Inveja: duas saídas morais

09 jul, 2021 • Opinião de Henrique Raposo


Repare-se que Ferrante não está no pensamento mágico e nas falsas esperanças sobre o ser humano. Ela não nega a inveja e a rivalidade entre amigos. Está apenas a dizer que essa inveja não tem de ser o ponto de chegada da conversa – o defeito de Thomas Bernhard.

Ferrante é muito cá de casa. A saga napolitana é, sem dúvida, um dos projectos literários que mais me tocou. Tocar-me-ia em qualquer contexto; ter-me-ia sensibilizado mesmo se eu tivesse nascido num berço de caxemira e rodeado por um exército de amas e serviçais. Mas claro que me tocou ainda mais devido às evidentes parecenças entre o meu percurso e o percurso de Lenu, a miúda do bairro pobre que é a narradora e a protagonista da saga “Amiga Genial”.

Thomas Bernhard não é cá de casa. Os meus austríacos são os da geração anterior à fragmentação do império austríaco, sobretudo Zweig. A razão da minha distância em relação a este austríaco azedo, Bernhard, não é só estilística. Sim, aprecio muito mais o estilo clássico de Ferrante do que os ziguezagues e os vórtices pós-modernos e pós-narrativos de Bernhard. Mas o motivo da distância também está no substrato moral da narração. Ferrante é dura, não esconde nada sobre a natureza humana, mas não odeia a humanidade. Ao invés, através do típico mal-estar austríaco do pós-guerra, Bernhard torna-se enjoativo na sua morrinha pessimista e cínica. Se o optimista pode ser aborrecido, o mesmo pode acontecer com o pessimista apocalíptico. Ambos não saem da mesma nota. Imaginem uma peça musical sem movimento; imaginem uma sinfonia que é a sucessão interminável da mesma nota – é assim a literatura de Bernard, o som da estática.


Há dias li “O Náufrago" e pensei de imediato no contraste com “A Amiga Genial”. O narrador é um pianista que se sente esmagado pelo talento de um colega e que, por isso, acaba por abandonar a carreira. Não se consegue livrar da sensação de inferioridade, não consegue lidar com a ideia de que nunca será o número um. O livro, de resto, é a repetição interminável desta inveja que se alimenta a si mesma num vórtice. Ora, em “Amiga Genial”, Lenu sente inveja da amiga, Lila. Quando olha para Lila, Lenu vê um ser alado, um anjo, uma inteligência inexplicável, um advento sobrenatural.
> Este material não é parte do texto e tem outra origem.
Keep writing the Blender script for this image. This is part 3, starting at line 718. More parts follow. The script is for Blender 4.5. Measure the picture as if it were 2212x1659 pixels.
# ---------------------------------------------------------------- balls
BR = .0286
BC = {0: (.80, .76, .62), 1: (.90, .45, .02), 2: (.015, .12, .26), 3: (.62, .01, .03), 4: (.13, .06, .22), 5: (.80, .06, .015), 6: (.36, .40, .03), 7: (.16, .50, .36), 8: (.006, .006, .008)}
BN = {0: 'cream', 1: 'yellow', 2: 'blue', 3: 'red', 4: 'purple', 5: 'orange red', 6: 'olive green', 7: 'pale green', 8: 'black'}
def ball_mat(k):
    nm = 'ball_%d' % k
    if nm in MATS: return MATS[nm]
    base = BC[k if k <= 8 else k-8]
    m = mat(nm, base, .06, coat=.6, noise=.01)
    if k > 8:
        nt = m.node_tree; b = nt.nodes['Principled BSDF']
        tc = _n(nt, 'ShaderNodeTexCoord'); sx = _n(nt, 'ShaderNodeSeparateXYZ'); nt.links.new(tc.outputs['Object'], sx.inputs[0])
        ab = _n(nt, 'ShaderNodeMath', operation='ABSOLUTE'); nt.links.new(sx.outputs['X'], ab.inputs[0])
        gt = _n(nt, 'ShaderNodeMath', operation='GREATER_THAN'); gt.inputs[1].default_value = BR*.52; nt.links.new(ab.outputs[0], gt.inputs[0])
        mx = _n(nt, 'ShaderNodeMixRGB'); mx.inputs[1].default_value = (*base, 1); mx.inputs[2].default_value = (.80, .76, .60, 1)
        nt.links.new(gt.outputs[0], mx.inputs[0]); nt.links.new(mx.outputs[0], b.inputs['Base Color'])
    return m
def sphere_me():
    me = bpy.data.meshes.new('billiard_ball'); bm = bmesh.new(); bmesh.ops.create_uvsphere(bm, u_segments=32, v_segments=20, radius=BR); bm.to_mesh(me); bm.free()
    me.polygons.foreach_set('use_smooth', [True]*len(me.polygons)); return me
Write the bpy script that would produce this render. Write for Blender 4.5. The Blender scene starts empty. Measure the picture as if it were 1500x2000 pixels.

No entanto, Lenu aguenta-se, sobrevive, trabalha, esforça-se, faz desse temor quase litúrgico pela amiga um motor de busca e de aperfeiçoamento e, no final, como sabemos, é Lila quem acaba por dizer, “Lenu, és a minha amiga genial”. Repare-se que Ferrante não está no pensamento mágico e nas falsas esperanças sobre o ser humano. Ela não nega a inveja e a rivalidade entre amigos. Está apenas a dizer que essa inveja não tem de ser o ponto de chegada da conversa – o defeito de Thomas Bernhard. Essa tensão é apenas o ponto de partida. Se o casamento é a anulação da rivalidade no ‘nós’, uma boa amizade vive da rivalidade. Amigas e rivais será sempre um bom título.